Optimization of charging infrastructure for electric Taxis

For the transportation sector, electromobility presents a chance both to abolish oil dependency and to open the possibility of using sustainable energy sources. In the case of taxis, the substitution of electric vehicles for conventional vehicles with an internal combustion engine may be especially favorable because the driving patterns involve several waiting periods, which can be used for recharging the battery. An infrastructure consisting of charging stations at taxi stands needs to be developed to ensure the energy supply of these taxis.
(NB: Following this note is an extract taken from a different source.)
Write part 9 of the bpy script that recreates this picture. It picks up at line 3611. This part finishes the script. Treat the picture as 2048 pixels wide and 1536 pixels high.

Designing a charging infrastructure requires the development of an optimization method to maximize the economic benefit of the whole system, consisting of electric taxis (e-taxis) and charging stations (CSs). The number of charging stations should be kept as minimal as possible to reduce costs. Simultaneously, the energy supply for these taxis has to be ensured to enable high mileage and earnings. This study introduces an event-based simulation of the e-taxis' mileage and an economic analysis that evaluates the benefit of possible configurations of numbers of e-taxis and numbers of CSs per taxi stand. Because the number of possible confgurations is high, an optimization algorithm is presented to reduce the calculation time and to find configurations with the highest economic efficiency. One result of the infrastructure optimization indicates that 445 CSs would be economically ideal for a taxi fleet in Munich, Germany, with 3,402 vehicles with a battery capacity of 20 kW-h.